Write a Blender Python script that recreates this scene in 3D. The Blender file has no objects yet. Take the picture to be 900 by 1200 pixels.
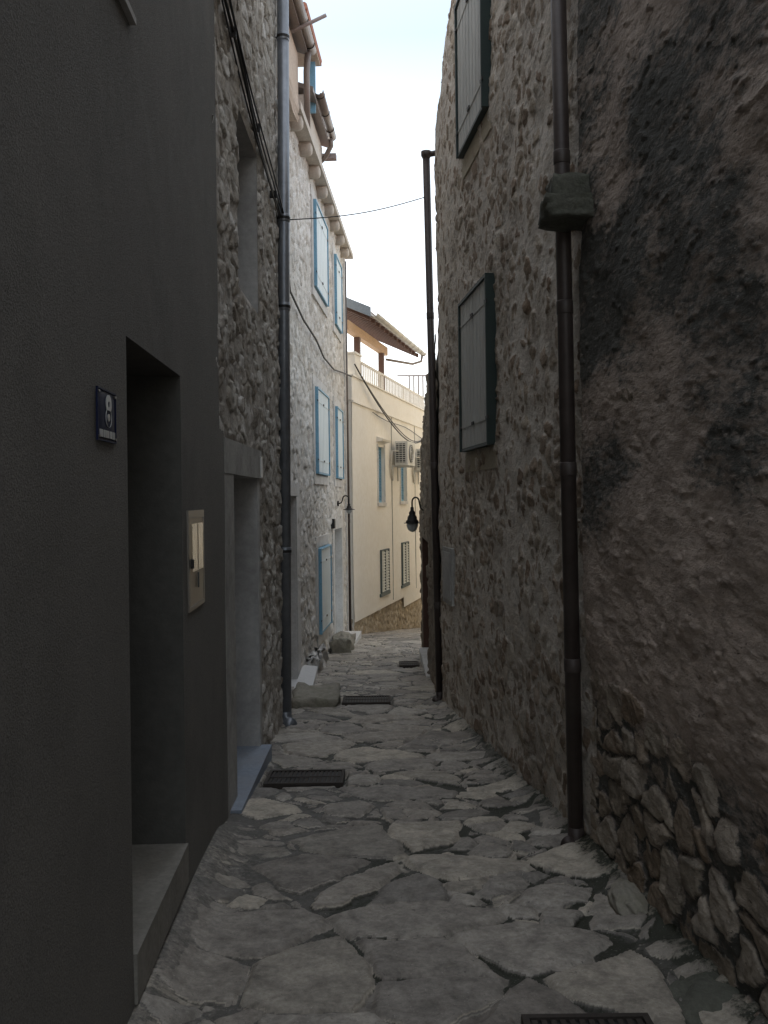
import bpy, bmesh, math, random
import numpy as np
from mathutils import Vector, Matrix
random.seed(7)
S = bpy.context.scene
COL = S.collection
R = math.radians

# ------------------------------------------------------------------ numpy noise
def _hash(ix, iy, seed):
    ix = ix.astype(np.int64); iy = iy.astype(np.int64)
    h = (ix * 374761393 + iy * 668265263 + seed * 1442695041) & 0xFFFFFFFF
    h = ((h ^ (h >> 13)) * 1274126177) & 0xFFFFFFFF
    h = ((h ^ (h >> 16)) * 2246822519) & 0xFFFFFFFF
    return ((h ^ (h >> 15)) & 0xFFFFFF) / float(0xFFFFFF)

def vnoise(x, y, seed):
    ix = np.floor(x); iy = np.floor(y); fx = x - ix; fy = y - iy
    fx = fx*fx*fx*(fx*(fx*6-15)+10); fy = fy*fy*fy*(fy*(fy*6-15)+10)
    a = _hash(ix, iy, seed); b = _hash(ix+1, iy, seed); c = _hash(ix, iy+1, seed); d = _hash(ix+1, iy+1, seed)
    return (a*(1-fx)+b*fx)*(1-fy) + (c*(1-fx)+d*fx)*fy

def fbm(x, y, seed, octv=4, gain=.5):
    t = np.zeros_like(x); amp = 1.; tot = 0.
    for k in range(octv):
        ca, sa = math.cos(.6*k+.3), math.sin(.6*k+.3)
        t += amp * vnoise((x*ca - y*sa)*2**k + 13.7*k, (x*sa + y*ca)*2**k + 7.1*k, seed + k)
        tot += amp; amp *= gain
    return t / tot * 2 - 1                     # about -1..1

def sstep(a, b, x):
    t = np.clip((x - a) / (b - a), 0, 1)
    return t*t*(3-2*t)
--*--
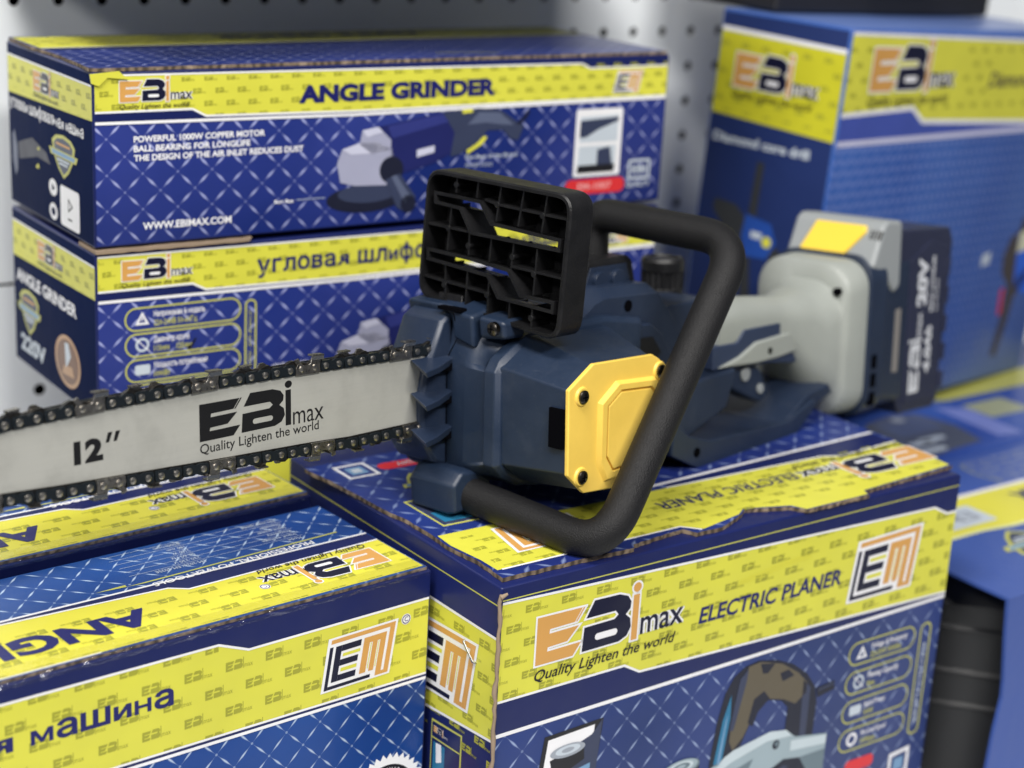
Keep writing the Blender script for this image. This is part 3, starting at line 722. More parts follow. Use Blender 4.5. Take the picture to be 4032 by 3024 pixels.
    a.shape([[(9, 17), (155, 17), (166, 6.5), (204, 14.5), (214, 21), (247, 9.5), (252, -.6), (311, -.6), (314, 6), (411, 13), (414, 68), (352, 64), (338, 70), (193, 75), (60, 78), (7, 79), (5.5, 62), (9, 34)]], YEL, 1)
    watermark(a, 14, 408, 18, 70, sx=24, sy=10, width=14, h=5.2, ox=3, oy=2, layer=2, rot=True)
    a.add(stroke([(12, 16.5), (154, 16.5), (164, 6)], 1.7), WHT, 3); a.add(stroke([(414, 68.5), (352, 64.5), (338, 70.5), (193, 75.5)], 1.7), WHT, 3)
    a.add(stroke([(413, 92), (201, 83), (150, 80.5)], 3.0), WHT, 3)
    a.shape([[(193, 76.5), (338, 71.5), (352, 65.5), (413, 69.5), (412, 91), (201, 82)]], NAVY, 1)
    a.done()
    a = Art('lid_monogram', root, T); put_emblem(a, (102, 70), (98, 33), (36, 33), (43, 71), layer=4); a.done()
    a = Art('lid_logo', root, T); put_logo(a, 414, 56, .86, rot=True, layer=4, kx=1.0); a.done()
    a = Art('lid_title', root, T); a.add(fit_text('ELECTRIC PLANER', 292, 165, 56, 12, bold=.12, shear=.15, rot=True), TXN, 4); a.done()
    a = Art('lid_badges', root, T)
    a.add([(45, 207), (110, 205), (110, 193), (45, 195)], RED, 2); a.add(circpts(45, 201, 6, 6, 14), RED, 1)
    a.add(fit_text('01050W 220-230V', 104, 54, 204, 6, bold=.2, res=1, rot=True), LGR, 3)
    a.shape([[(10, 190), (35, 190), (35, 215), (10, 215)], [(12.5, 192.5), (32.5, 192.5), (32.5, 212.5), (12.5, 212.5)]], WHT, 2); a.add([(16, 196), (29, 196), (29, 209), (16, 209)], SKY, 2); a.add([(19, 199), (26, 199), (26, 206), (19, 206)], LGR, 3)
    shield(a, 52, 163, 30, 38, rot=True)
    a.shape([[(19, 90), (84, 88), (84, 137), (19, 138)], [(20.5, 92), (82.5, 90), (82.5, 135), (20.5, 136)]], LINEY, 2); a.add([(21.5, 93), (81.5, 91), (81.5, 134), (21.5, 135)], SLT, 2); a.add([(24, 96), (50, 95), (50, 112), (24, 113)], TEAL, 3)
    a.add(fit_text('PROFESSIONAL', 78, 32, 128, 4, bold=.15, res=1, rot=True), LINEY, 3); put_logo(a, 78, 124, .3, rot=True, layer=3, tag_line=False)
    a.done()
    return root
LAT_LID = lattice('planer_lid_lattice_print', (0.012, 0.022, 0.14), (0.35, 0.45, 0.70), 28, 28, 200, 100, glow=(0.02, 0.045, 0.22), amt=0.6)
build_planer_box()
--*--
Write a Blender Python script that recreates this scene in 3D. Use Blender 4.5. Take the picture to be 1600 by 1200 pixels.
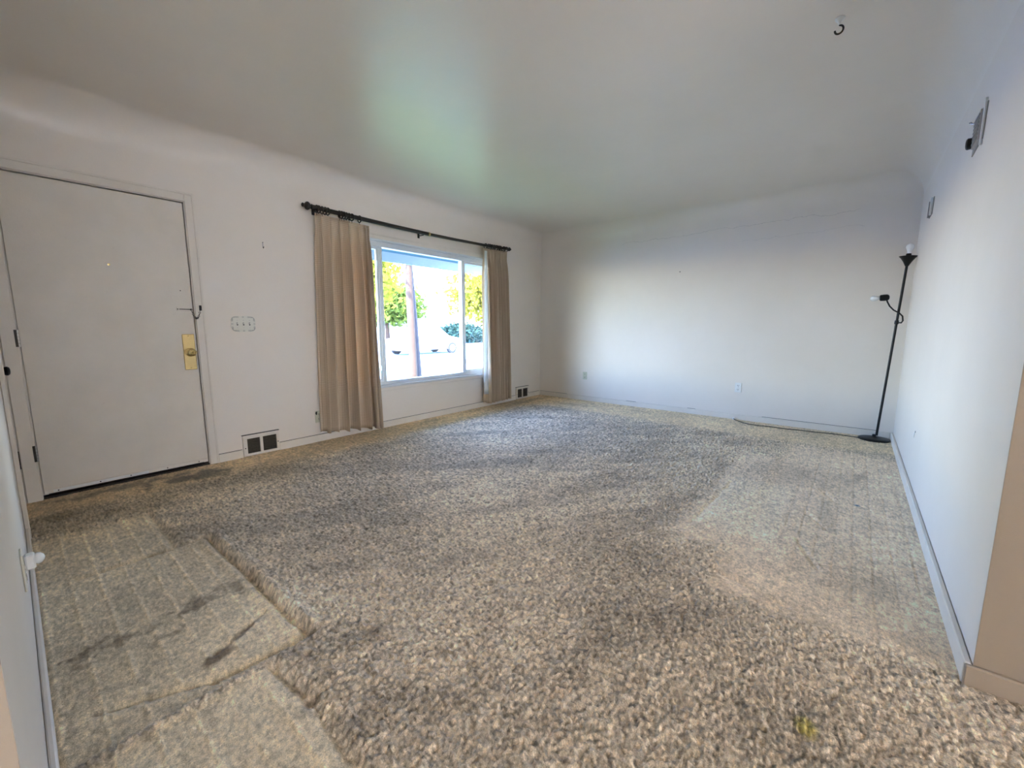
--*--
* [SHORT PROBLEM]: Pictures are not part of the copy. Write out only the lines from the one containing "900 by 1200 pixels." through the one containing "R = math.radians", exactly as they stand, both included.

* [RESULT OF THIS EXERCISE]:
Write a Blender Python script that recreates this scene in 3D. The Blender file has no objects yet. Take the picture to be 900 by 1200 pixels.
import bpy, bmesh, math, random
import numpy as np
from mathutils import Vector, Matrix
random.seed(7)
S = bpy.context.scene
COL = S.collection
R = math.radians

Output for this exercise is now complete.